Will you output all of the data below exactly, omitting the images?
═════ Information supplied
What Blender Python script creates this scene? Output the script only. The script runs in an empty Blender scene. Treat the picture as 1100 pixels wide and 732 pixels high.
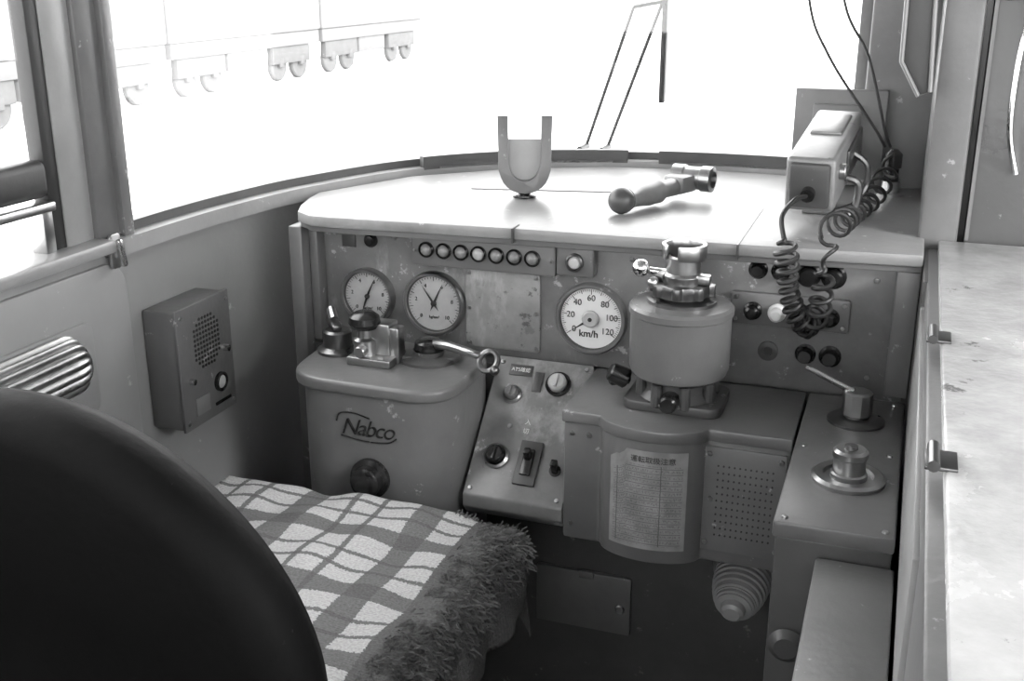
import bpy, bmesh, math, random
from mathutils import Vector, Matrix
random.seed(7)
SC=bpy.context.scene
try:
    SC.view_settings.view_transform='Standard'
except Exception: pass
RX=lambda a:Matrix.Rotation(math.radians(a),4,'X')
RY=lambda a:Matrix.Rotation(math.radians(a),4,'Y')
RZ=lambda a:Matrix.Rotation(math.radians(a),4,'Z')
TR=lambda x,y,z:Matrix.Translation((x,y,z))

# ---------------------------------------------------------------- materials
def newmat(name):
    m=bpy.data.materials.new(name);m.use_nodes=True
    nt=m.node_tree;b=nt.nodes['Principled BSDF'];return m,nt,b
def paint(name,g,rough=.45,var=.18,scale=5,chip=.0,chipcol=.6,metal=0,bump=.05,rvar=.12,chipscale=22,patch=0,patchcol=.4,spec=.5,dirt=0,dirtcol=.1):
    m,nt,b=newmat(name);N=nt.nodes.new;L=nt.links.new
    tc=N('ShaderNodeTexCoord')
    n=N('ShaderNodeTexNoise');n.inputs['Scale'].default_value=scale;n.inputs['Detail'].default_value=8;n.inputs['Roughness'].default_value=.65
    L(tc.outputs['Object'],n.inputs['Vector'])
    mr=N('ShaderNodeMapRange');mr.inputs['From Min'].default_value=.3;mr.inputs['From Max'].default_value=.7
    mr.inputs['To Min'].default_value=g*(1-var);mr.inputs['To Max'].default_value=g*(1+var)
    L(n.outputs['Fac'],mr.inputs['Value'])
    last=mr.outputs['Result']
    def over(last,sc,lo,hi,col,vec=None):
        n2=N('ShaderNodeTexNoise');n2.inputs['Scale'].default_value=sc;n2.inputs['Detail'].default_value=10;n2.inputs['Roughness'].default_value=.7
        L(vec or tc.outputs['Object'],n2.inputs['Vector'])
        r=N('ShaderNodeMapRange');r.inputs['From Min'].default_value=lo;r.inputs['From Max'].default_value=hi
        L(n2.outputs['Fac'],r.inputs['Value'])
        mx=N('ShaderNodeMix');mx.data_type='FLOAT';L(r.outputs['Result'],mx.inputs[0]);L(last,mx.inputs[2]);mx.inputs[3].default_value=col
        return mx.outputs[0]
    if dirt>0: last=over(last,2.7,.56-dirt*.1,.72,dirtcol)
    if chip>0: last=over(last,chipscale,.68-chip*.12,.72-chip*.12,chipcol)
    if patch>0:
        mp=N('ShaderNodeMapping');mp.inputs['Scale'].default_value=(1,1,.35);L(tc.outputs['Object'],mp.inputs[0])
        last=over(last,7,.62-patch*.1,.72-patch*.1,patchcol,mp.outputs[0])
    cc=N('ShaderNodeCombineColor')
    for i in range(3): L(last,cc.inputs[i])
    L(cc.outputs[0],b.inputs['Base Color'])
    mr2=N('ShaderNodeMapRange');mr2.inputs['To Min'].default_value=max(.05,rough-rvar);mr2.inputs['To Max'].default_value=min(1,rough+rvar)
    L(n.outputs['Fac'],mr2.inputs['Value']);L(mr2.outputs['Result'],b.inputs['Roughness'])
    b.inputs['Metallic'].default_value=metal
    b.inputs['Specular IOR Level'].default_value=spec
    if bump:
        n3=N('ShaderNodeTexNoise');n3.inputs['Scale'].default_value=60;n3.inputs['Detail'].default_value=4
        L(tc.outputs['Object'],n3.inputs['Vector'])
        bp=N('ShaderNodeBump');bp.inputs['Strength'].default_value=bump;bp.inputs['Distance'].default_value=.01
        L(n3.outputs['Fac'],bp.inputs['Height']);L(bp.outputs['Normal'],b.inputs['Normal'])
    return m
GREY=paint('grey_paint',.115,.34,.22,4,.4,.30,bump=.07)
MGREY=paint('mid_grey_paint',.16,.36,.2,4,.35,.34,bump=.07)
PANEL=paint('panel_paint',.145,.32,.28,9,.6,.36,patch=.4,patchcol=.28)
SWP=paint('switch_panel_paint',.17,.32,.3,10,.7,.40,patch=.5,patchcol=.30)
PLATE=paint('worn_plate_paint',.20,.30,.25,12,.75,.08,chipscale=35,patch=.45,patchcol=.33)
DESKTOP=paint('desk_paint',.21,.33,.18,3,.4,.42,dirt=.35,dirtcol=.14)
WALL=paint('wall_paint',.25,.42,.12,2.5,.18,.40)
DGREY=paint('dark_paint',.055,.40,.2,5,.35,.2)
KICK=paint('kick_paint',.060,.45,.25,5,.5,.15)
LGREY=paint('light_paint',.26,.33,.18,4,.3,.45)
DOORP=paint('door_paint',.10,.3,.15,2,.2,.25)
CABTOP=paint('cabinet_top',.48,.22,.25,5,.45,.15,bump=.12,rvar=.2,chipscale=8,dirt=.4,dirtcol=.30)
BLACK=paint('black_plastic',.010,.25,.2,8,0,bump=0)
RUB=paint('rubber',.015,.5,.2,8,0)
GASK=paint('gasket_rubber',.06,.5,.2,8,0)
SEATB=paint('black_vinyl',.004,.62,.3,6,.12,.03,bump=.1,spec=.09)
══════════
-- Final result --
What Blender Python script creates this scene? Output the script only. The script runs in an empty Blender scene. Treat the picture as 1100 pixels wide and 732 pixels high.
import bpy, bmesh, math, random
from mathutils import Vector, Matrix
random.seed(7)
SC=bpy.context.scene
try:
    SC.view_settings.view_transform='Standard'
except Exception: pass
RX=lambda a:Matrix.Rotation(math.radians(a),4,'X')
RY=lambda a:Matrix.Rotation(math.radians(a),4,'Y')
RZ=lambda a:Matrix.Rotation(math.radians(a),4,'Z')
TR=lambda x,y,z:Matrix.Translation((x,y,z))

# ---------------------------------------------------------------- materials
def newmat(name):
    m=bpy.data.materials.new(name);m.use_nodes=True
    nt=m.node_tree;b=nt.nodes['Principled BSDF'];return m,nt,b
def paint(name,g,rough=.45,var=.18,scale=5,chip=.0,chipcol=.6,metal=0,bump=.05,rvar=.12,chipscale=22,patch=0,patchcol=.4,spec=.5,dirt=0,dirtcol=.1):
    m,nt,b=newmat(name);N=nt.nodes.new;L=nt.links.new
    tc=N('ShaderNodeTexCoord')
    n=N('ShaderNodeTexNoise');n.inputs['Scale'].default_value=scale;n.inputs['Detail'].default_value=8;n.inputs['Roughness'].default_value=.65
    L(tc.outputs['Object'],n.inputs['Vector'])
    mr=N('ShaderNodeMapRange');mr.inputs['From Min'].default_value=.3;mr.inputs['From Max'].default_value=.7
    mr.inputs['To Min'].default_value=g*(1-var);mr.inputs['To Max'].default_value=g*(1+var)
    L(n.outputs['Fac'],mr.inputs['Value'])
    last=mr.outputs['Result']
    def over(last,sc,lo,hi,col,vec=None):
        n2=N('ShaderNodeTexNoise');n2.inputs['Scale'].default_value=sc;n2.inputs['Detail'].default_value=10;n2.inputs['Roughness'].default_value=.7
        L(vec or tc.outputs['Object'],n2.inputs['Vector'])
        r=N('ShaderNodeMapRange');r.inputs['From Min'].default_value=lo;r.inputs['From Max'].default_value=hi
        L(n2.outputs['Fac'],r.inputs['Value'])
        mx=N('ShaderNodeMix');mx.data_type='FLOAT';L(r.outputs['Result'],mx.inputs[0]);L(last,mx.inputs[2]);mx.inputs[3].default_value=col
        return mx.outputs[0]
    if dirt>0: last=over(last,2.7,.56-dirt*.1,.72,dirtcol)
    if chip>0: last=over(last,chipscale,.68-chip*.12,.72-chip*.12,chipcol)
    if patch>0:
        mp=N('ShaderNodeMapping');mp.inputs['Scale'].default_value=(1,1,.35);L(tc.outputs['Object'],mp.inputs[0])
        last=over(last,7,.62-patch*.1,.72-patch*.1,patchcol,mp.outputs[0])
    cc=N('ShaderNodeCombineColor')
    for i in range(3): L(last,cc.inputs[i])
    L(cc.outputs[0],b.inputs['Base Color'])
    mr2=N('ShaderNodeMapRange');mr2.inputs['To Min'].default_value=max(.05,rough-rvar);mr2.inputs['To Max'].default_value=min(1,rough+rvar)
    L(n.outputs['Fac'],mr2.inputs['Value']);L(mr2.outputs['Result'],b.inputs['Roughness'])
    b.inputs['Metallic'].default_value=metal
    b.inputs['Specular IOR Level'].default_value=spec
    if bump:
        n3=N('ShaderNodeTexNoise');n3.inputs['Scale'].default_value=60;n3.inputs['Detail'].default_value=4
        L(tc.outputs['Object'],n3.inputs['Vector'])
        bp=N('ShaderNodeBump');bp.inputs['Strength'].default_value=bump;bp.inputs['Distance'].default_value=.01
        L(n3.outputs['Fac'],bp.inputs['Height']);L(bp.outputs['Normal'],b.inputs['Normal'])
    return m
GREY=paint('grey_paint',.115,.34,.22,4,.4,.30,bump=.07)
MGREY=paint('mid_grey_paint',.16,.36,.2,4,.35,.34,bump=.07)
PANEL=paint('panel_paint',.145,.32,.28,9,.6,.36,patch=.4,patchcol=.28)
SWP=paint('switch_panel_paint',.17,.32,.3,10,.7,.40,patch=.5,patchcol=.30)
PLATE=paint('worn_plate_paint',.20,.30,.25,12,.75,.08,chipscale=35,patch=.45,patchcol=.33)
DESKTOP=paint('desk_paint',.21,.33,.18,3,.4,.42,dirt=.35,dirtcol=.14)
WALL=paint('wall_paint',.25,.42,.12,2.5,.18,.40)
DGREY=paint('dark_paint',.055,.40,.2,5,.35,.2)
KICK=paint('kick_paint',.060,.45,.25,5,.5,.15)
LGREY=paint('light_paint',.26,.33,.18,4,.3,.45)
DOORP=paint('door_paint',.10,.3,.15,2,.2,.25)
CABTOP=paint('cabinet_top',.48,.22,.25,5,.45,.15,bump=.12,rvar=.2,chipscale=8,dirt=.4,dirtcol=.30)
BLACK=paint('black_plastic',.010,.25,.2,8,0,bump=0)
RUB=paint('rubber',.015,.5,.2,8,0)
GASK=paint('gasket_rubber',.06,.5,.2,8,0)
SEATB=paint('black_vinyl',.004,.62,.3,6,.12,.03,bump=.1,spec=.09)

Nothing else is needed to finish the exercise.